Data extract:
* * * * *
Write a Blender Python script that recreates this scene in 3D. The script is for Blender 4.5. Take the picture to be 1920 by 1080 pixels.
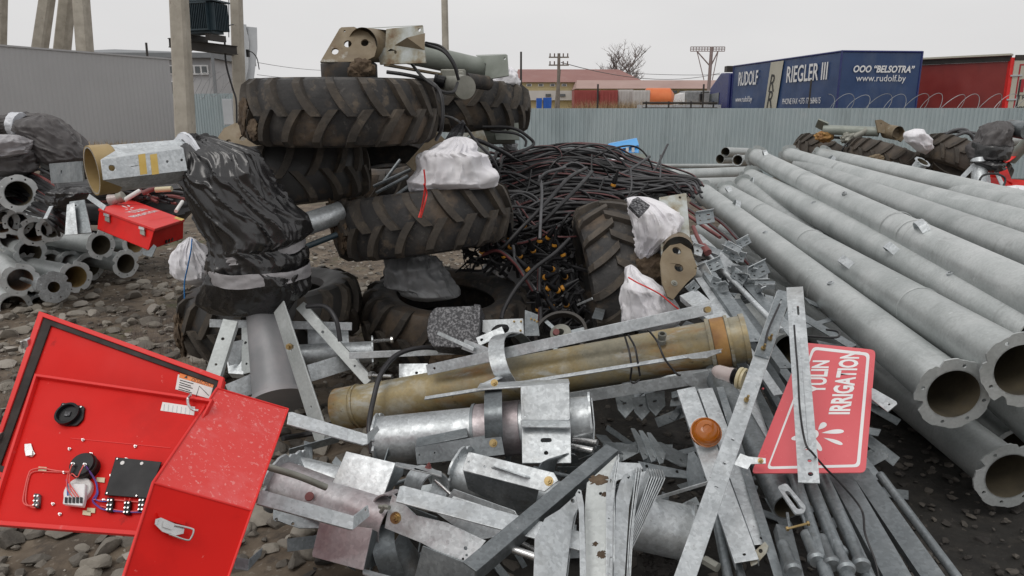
import bpy, bmesh, math, random
import numpy as np
from mathutils import Vector, Matrix, noise
from mathutils.geometry import tessellate_polygon
random.seed(7)
R = math.radians; PI = math.pi
for o in list(bpy.data.objects): bpy.data.objects.remove(o)
scn = bpy.context.scene
COL = scn.collection
# ---------------------------------------------------------------- camera
TH = R(13.5); CAMZ = 1.75; F = 1350.0
cam = bpy.data.cameras.new('camera'); camo = bpy.data.objects.new('camera', cam); COL.objects.link(camo)
cam.sensor_width = 36; cam.lens = 36 * F / 1920; cam.clip_start = .05; cam.clip_end = 2000
camo.location = (0, 0, CAMZ); camo.rotation_euler = (R(90) - TH, 0, 0)
scn.camera = camo
# ---------------------------------------------------------------- world and sun (overcast)
SUN_EL, SUN_AZ = R(60), R(215)
w = bpy.data.worlds.new('World'); scn.world = w; w.use_nodes = True
nt = w.node_tree; nt.nodes.clear()
out = nt.nodes.new('ShaderNodeOutputWorld'); bg = nt.nodes.new('ShaderNodeBackground')
sky = nt.nodes.new('ShaderNodeTexSky'); sky.sky_type = 'NISHITA'; sky.sun_disc = False
sky.sun_elevation = SUN_EL; sky.sun_rotation = SUN_AZ; sky.air_density = 1.0; sky.dust_density = 4.0
cld = nt.nodes.new('ShaderNodeTexNoise'); cld.inputs['Scale'].default_value = 1.6; cld.inputs['Detail'].default_value = 4
crm = nt.nodes.new('ShaderNodeValToRGB')
crm.color_ramp.elements[0].position = .3; crm.color_ramp.elements[0].color = (6.85, 6.8, 6.85, 1)
crm.color_ramp.elements[1].position = .75; crm.color_ramp.elements[1].color = (7.9, 7.8, 7.75, 1)
tcw = nt.nodes.new('ShaderNodeTexCoord'); mpw = nt.nodes.new('ShaderNodeMapping'); mpw.inputs['Scale'].default_value = (1, 1, 3)
nt.links.new(tcw.outputs['Generated'], mpw.inputs['Vector']); nt.links.new(mpw.outputs[0], cld.inputs['Vector'])
nt.links.new(cld.outputs['Fac'], crm.inputs['Fac'])
mxw = nt.nodes.new('ShaderNodeMix'); mxw.data_type = 'RGBA'; mxw.inputs['Factor'].default_value = .97
nt.links.new(sky.outputs[0], mxw.inputs['A']); nt.links.new(crm.outputs[0], mxw.inputs['B'])
nt.links.new(mxw.outputs['Result'], bg.inputs['Color']); bg.inputs['Strength'].default_value = .1
nt.links.new(bg.outputs[0], out.inputs[0])
sl = bpy.data.lights.new('sun', 'SUN'); sl.energy = 1.05; sl.angle = R(35); sl.color = (1, .97, .93)
so = bpy.data.objects.new('sun', sl); COL.objects.link(so)
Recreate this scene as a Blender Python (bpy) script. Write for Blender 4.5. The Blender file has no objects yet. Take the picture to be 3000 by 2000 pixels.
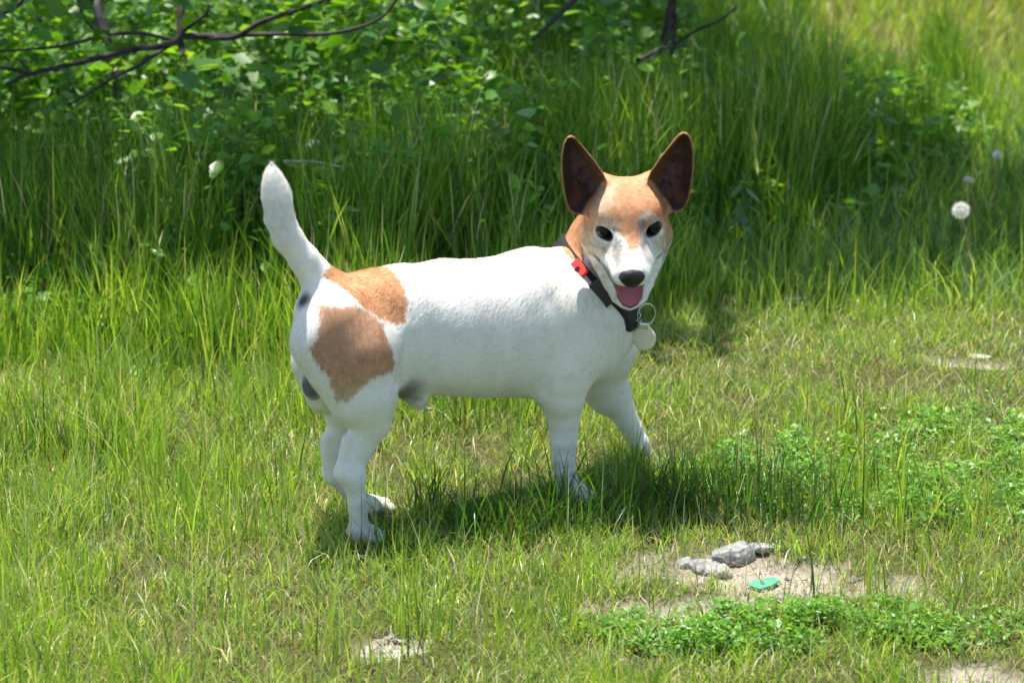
import bpy, math, random
import numpy as np
import openvdb
from mathutils import Vector, Matrix

R = math.radians
rng = np.random.default_rng(7)
C = bpy.context.scene.collection

# ------------------------------------------------------------------ camera
CAM_H, PITCH, FPX = 1.35, R(18.0), 8936.0          # eye height, tilt, focal length in photo pixels (3000 wide)
scene = bpy.context.scene
cam_data = bpy.data.cameras.new('camera')
cam = bpy.data.objects.new('camera', cam_data)
C.objects.link(cam)
cam.location = (0, 0, CAM_H)
cam.rotation_euler = (R(90) - PITCH, 0, 0)
cam_data.sensor_width = 36.0
cam_data.lens = FPX / 3000.0 * 36.0
cam_data.clip_start, cam_data.clip_end = 0.05, 400
cam_data.dof.use_dof = True
cam_data.dof.focus_distance = 3.66
cam_data.dof.aperture_fstop = 7.6
scene.camera = cam

# ------------------------------------------------------------------ light
SUN_TO = Vector((-0.11, 0.17, 0.97)).normalized()   # direction towards the sun: high, behind the dog, to the left
sun_data = bpy.data.lights.new('sun', 'SUN')
sun_data.energy = 5.0
sun_data.angle = R(0.53)
sun_data.color = (1.0, 0.955, 0.87)
sun = bpy.data.objects.new('sun', sun_data)
C.objects.link(sun)
sun.rotation_euler = (-SUN_TO).to_track_quat('-Z', 'Y').to_euler()
sun.location = (-3, 4, 9)
world = bpy.data.worlds.new('World')
scene.world = world
world.use_nodes = True
wn = world.node_tree
wn.nodes.clear()
sky = wn.nodes.new('ShaderNodeTexSky')
sky.sky_type = 'NISHITA'
sky.sun_disc = False
sky.sun_elevation = math.asin(SUN_TO.z)
sky.sun_rotation = math.atan2(SUN_TO.x, SUN_TO.y)
sky.air_density, sky.dust_density, sky.ozone_density = 1.0, 1.2, 1.0
bg = wn.nodes.new('ShaderNodeBackground')
bg.inputs['Strength'].default_value = 0.115
wo = wn.nodes.new('ShaderNodeOutputWorld')
wn.links.new(sky.outputs[0], bg.inputs[0])
wn.links.new(bg.outputs[0], wo.inputs[0])
scene.view_settings.view_transform = 'Standard'
scene.view_settings.look = 'None'
scene.view_settings.gamma = 1.0
scene.view_settings.exposure = 0.97
scene.view_settings.use_curve_mapping = False
scene.render.engine = 'CYCLES'
scene.cycles.use_denoising = True
scene.cycles.max_bounces = 8
scene.cycles.transmission_bounces = 5
scene.cycles.diffuse_bounces = 4
scene.cycles.sample_clamp_indirect = 8
scene.cycles.filter_width = 1.5

# ------------------------------------------------------------------ small helpers
cp, sp = math.cos(PITCH), math.sin(PITCH)
def ray(u, v):
    a, b = (u - 1500) / FPX, -(v - 1000) / FPX
    return np.array([a, cp + b * sp, -sp + b * cp])
def ground(u, v, z=0.0):
    d = ray(u, v); t = (z - CAM_H) / d[2]
    return np.array([0, 0, CAM_H]) + d * t
def at_y(u, v, y):
    d = ray(u, v); t = y / d[1]
    return np.array([0, 0, CAM_H]) + d * t

def tag(o, label=None, cat=None, group=None, kind=None):
    if label: o['label'] = label
    if cat: o['category'] = cat
    if group: o['group'] = group
    if kind: o['kind'] = kind
    return o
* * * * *
Job:
Write the listing out a second time exactly, dropping all images.

The result:
Write a Blender Python script that recreates this scene in 3D. The script is for Blender 4.5. Take the picture to be 1920 by 1080 pixels.
import bpy, bmesh, math, random
import numpy as np
from mathutils import Vector, Matrix, noise
from mathutils.geometry import tessellate_polygon
random.seed(7)
R = math.radians; PI = math.pi
for o in list(bpy.data.objects): bpy.data.objects.remove(o)
scn = bpy.context.scene
COL = scn.collection
# ---------------------------------------------------------------- camera
TH = R(13.5); CAMZ = 1.75; F = 1350.0
cam = bpy.data.cameras.new('camera'); camo = bpy.data.objects.new('camera', cam); COL.objects.link(camo)
cam.sensor_width = 36; cam.lens = 36 * F / 1920; cam.clip_start = .05; cam.clip_end = 2000
camo.location = (0, 0, CAMZ); camo.rotation_euler = (R(90) - TH, 0, 0)
scn.camera = camo
# ---------------------------------------------------------------- world and sun (overcast)
SUN_EL, SUN_AZ = R(60), R(215)
w = bpy.data.worlds.new('World'); scn.world = w; w.use_nodes = True
nt = w.node_tree; nt.nodes.clear()
out = nt.nodes.new('ShaderNodeOutputWorld'); bg = nt.nodes.new('ShaderNodeBackground')
sky = nt.nodes.new('ShaderNodeTexSky'); sky.sky_type = 'NISHITA'; sky.sun_disc = False
sky.sun_elevation = SUN_EL; sky.sun_rotation = SUN_AZ; sky.air_density = 1.0; sky.dust_density = 4.0
cld = nt.nodes.new('ShaderNodeTexNoise'); cld.inputs['Scale'].default_value = 1.6; cld.inputs['Detail'].default_value = 4
crm = nt.nodes.new('ShaderNodeValToRGB')
crm.color_ramp.elements[0].position = .3; crm.color_ramp.elements[0].color = (6.85, 6.8, 6.85, 1)
crm.color_ramp.elements[1].position = .75; crm.color_ramp.elements[1].color = (7.9, 7.8, 7.75, 1)
tcw = nt.nodes.new('ShaderNodeTexCoord'); mpw = nt.nodes.new('ShaderNodeMapping'); mpw.inputs['Scale'].default_value = (1, 1, 3)
nt.links.new(tcw.outputs['Generated'], mpw.inputs['Vector']); nt.links.new(mpw.outputs[0], cld.inputs['Vector'])
nt.links.new(cld.outputs['Fac'], crm.inputs['Fac'])
mxw = nt.nodes.new('ShaderNodeMix'); mxw.data_type = 'RGBA'; mxw.inputs['Factor'].default_value = .97
nt.links.new(sky.outputs[0], mxw.inputs['A']); nt.links.new(crm.outputs[0], mxw.inputs['B'])
nt.links.new(mxw.outputs['Result'], bg.inputs['Color']); bg.inputs['Strength'].default_value = .1
nt.links.new(bg.outputs[0], out.inputs[0])
sl = bpy.data.lights.new('sun', 'SUN'); sl.energy = 1.05; sl.angle = R(35); sl.color = (1, .97, .93)
so = bpy.data.objects.new('sun', sl); COL.objects.link(so)
Recreate this scene as a Blender Python (bpy) script. Write for Blender 4.5. The Blender file has no objects yet. Take the picture to be 3000 by 2000 pixels.
import bpy, math, random
import numpy as np
import openvdb
from mathutils import Vector, Matrix

R = math.radians
rng = np.random.default_rng(7)
C = bpy.context.scene.collection

# ------------------------------------------------------------------ camera
CAM_H, PITCH, FPX = 1.35, R(18.0), 8936.0          # eye height, tilt, focal length in photo pixels (3000 wide)
scene = bpy.context.scene
cam_data = bpy.data.cameras.new('camera')
cam = bpy.data.objects.new('camera', cam_data)
C.objects.link(cam)
cam.location = (0, 0, CAM_H)
cam.rotation_euler = (R(90) - PITCH, 0, 0)
cam_data.sensor_width = 36.0
cam_data.lens = FPX / 3000.0 * 36.0
cam_data.clip_start, cam_data.clip_end = 0.05, 400
cam_data.dof.use_dof = True
cam_data.dof.focus_distance = 3.66
cam_data.dof.aperture_fstop = 7.6
scene.camera = cam

# ------------------------------------------------------------------ light
SUN_TO = Vector((-0.11, 0.17, 0.97)).normalized()   # direction towards the sun: high, behind the dog, to the left
sun_data = bpy.data.lights.new('sun', 'SUN')
sun_data.energy = 5.0
sun_data.angle = R(0.53)
sun_data.color = (1.0, 0.955, 0.87)
sun = bpy.data.objects.new('sun', sun_data)
C.objects.link(sun)
sun.rotation_euler = (-SUN_TO).to_track_quat('-Z', 'Y').to_euler()
sun.location = (-3, 4, 9)
world = bpy.data.worlds.new('World')
scene.world = world
world.use_nodes = True
wn = world.node_tree
wn.nodes.clear()
sky = wn.nodes.new('ShaderNodeTexSky')
sky.sky_type = 'NISHITA'
sky.sun_disc = False
sky.sun_elevation = math.asin(SUN_TO.z)
sky.sun_rotation = math.atan2(SUN_TO.x, SUN_TO.y)
sky.air_density, sky.dust_density, sky.ozone_density = 1.0, 1.2, 1.0
bg = wn.nodes.new('ShaderNodeBackground')
bg.inputs['Strength'].default_value = 0.115
wo = wn.nodes.new('ShaderNodeOutputWorld')
wn.links.new(sky.outputs[0], bg.inputs[0])
wn.links.new(bg.outputs[0], wo.inputs[0])
scene.view_settings.view_transform = 'Standard'
scene.view_settings.look = 'None'
scene.view_settings.gamma = 1.0
scene.view_settings.exposure = 0.97
scene.view_settings.use_curve_mapping = False
scene.render.engine = 'CYCLES'
scene.cycles.use_denoising = True
scene.cycles.max_bounces = 8
scene.cycles.transmission_bounces = 5
scene.cycles.diffuse_bounces = 4
scene.cycles.sample_clamp_indirect = 8
scene.cycles.filter_width = 1.5

# ------------------------------------------------------------------ small helpers
cp, sp = math.cos(PITCH), math.sin(PITCH)
def ray(u, v):
    a, b = (u - 1500) / FPX, -(v - 1000) / FPX
    return np.array([a, cp + b * sp, -sp + b * cp])
def ground(u, v, z=0.0):
    d = ray(u, v); t = (z - CAM_H) / d[2]
    return np.array([0, 0, CAM_H]) + d * t
def at_y(u, v, y):
    d = ray(u, v); t = y / d[1]
    return np.array([0, 0, CAM_H]) + d * t

def tag(o, label=None, cat=None, group=None, kind=None):
    if label: o['label'] = label
    if cat: o['category'] = cat
    if group: o['group'] = group
    if kind: o['kind'] = kind
    return o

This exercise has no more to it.